Thu, Jul 06, 2006 - Page 13 News List

Kinky chic cracks its whip

Top designers such as Alexander McQueen and Vivienne Westwood have frequently delved into the fetish closet for inspiration

By Guy Trebay  /  NY TIMES NEWS SERVICE , NEW YORK

"It's really just fashion, no different from shopping in Barneys or Bergdorf's," said Gregory Bunch, a salesman at the Chelsea fetish shop, the Noose.

The key pieces this summer, Bunch said, are leather shorts and a harness. Actually, those are the key pieces every year. "It's too hot now for chaps," said Bunch, who bears a tattoo on his right bicep that reads SLAVE. "If shorts are too hot, you can always wear a studded leather codpiece jock."

Of course you can. Or you can wear, as many did, a latex singlet or bleach-mottled skinhead denims or neoprene jerkins reminiscent of Nicolas Ghesquiere's designs for Balenciaga, or close-cropped mohawks or abraded jeans left half-open or dog collars and leather hoods with zippered mouth and eyeholes and with little puppy ears attached.

"Its a way to express the feelings and emotions of your inner canine," explained Steve Birko, who calls himself Puppy Diesel when dabbling in the burgeoning sphere of what in kink circles is called human animal training, an elaborate form of role play in which the end point is basically sit and stay.

"It's pure feeling, nothing else is allowed to exist but your instincts," said Robert Davis, who together with Birko was being walked by a man called Harding, a gay skinhead whose goatee is groomed into diabolical points and who has not, he claimed, used a surname in years.

One could hardly keep count of the pierced nipples on display at the Folsom Street fair, often adorned with what look like door knockers, and yet worn with nothing more suggestive of a kinky lifestyle than a pair of Old Navy cargo shorts. "Just because somebody's in cargo shorts and flip-flops doesn't mean they don't have a dungeon in their basement," Weis pointed out.
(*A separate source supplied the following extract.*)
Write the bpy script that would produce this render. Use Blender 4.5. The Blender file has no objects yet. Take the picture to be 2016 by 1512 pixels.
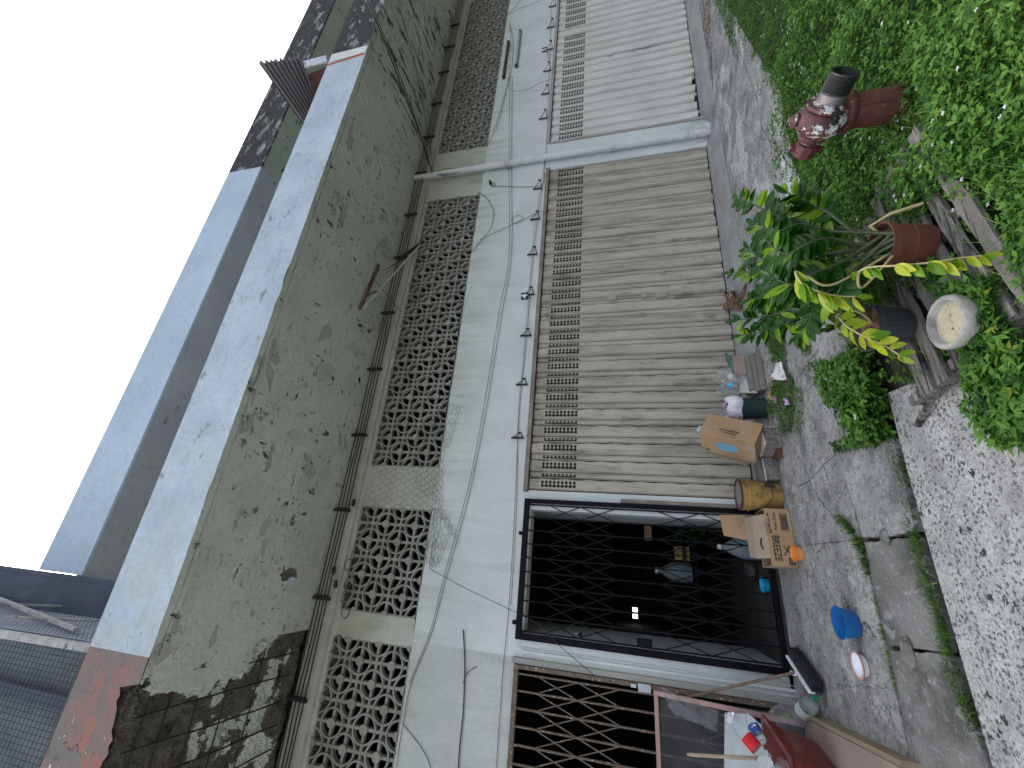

Making assumptions about other people's libidos is typically futile, but at Folsom Street East there was little guessing required. "I'm Dutch, so I'm very liberal," said Rob Tiller, a leather man from Amsterdam, who pointed out that each of the many decisions that went into his elaborate wardrobe (gray leather signi-fying an interest in bondage, for one thing, and an armband worn on the left-hand side to indicate the dominant role) was a code easily deciphered by an initiate. The Pulitzer-winning composer David Del Tredici ambled along in a tank top bearing the unambiguous legend MASTER.

If there was a single dominant (pardon the term) fashion theme of the day, it was takeoffs on the traditional Scottish form of masculine dress; dozens of the men and women (and men who formerly were women) chose to wear kilts to the fair. Among them was a buff shirtless man who wears an altogether different kind of gear for his day job as a Protestant cleric.

"It's fun," and not a lifestyle decision, the man explained, referring to the belted leather kilt manufactured by Stormy Leather. "It only comes out of the closet twice a year."